Wednesday, June 06, 2007

Life as an explat*

I have wanted to live in St Henri since I moved to Montreal. I would glimpse it from the window of the train and think “There – I want to live there.” After a stint in the Plateau and then the Village, I've finally made my way here. I love it – the canal, the hushed nights, the fascinating collision of condos and history, the Atwater Market a quick stroll down the street. But I'm learning that being removed from ‘the action’ is a double-edged sword. Pop-bys have dropped off precipitously, which lets me live without fear of being found slovenly. I don’t mind the sense of distance, but on this (as with many other things) my wallet disagrees. There’s travel time and costs – no night buses venture into St Henri, so I either must become more adept at cycling drunk, or drink less and cab home, or not go out as often. And I'm finding that for my Plateau/Village/Mile End friends St Henri has the aura of the rabbit hole: with cheerful trepidation they approach it as somewhere bravely ventured, a bona-fide excursion. As one put it, “Well, at least it’s close to… whatever places it’s close to” (tautologies, boo).

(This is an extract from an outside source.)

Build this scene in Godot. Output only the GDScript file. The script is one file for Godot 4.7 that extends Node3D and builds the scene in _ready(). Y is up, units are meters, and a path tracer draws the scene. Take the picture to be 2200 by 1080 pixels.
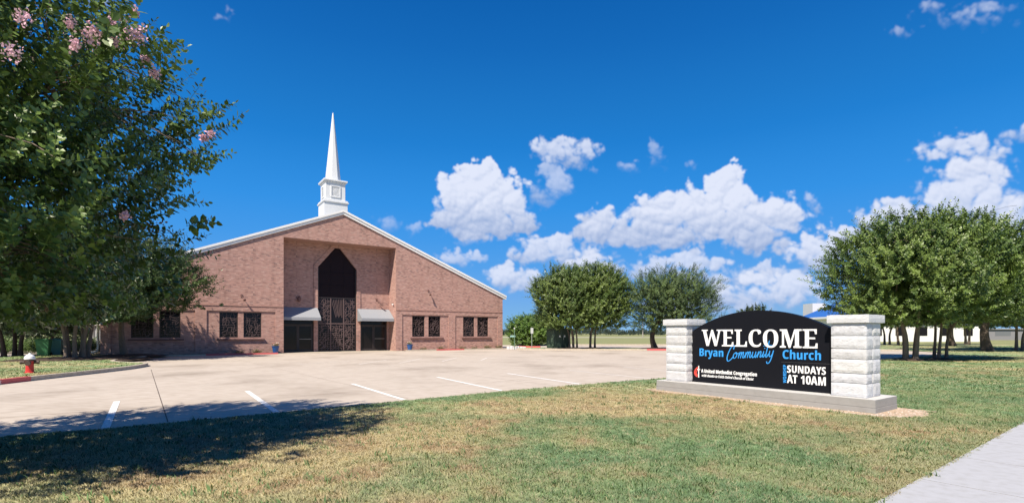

Apropos of home(s) - I talked for hours with one of my old girlfriends the other day, and we made giddy plans for a friend’s upcoming wedding. She had a list of the things we should do when I was ‘home,’ i.e. back in St Catharines. It struck me after I hung up the phone how naturally I accepted that phrasing – I lived there for three years while I did my MA, and it was the closest any place in my student life has ever come to being home. Not the city per se (that honour goes to Montreal – I feel the city thrumming in my feet) but the people, the pace. There was a sense of camaraderie, of spending rather than passing time, and the pleasure of knowing that I could walk into any one of my (limited) haunts and find someone. Social life works differently here – as a matter of geography and demography it’s more diffuse. If home really is where the heart is, then I’d like to transplant many people to this city (they don’t have to live in St Henri) so I can stop feeling torn between these competing loves – the comfortable nice guy appeal of old dear supportive friends or the intoxicating bad boy charisma of Montreal’s passionate history, rollicking nightlife, energizing arts (we all know how that scenario ends… when have I ever picked the nice guy?).
*This being my latest neologism, meaning an expatriate from the Plateau.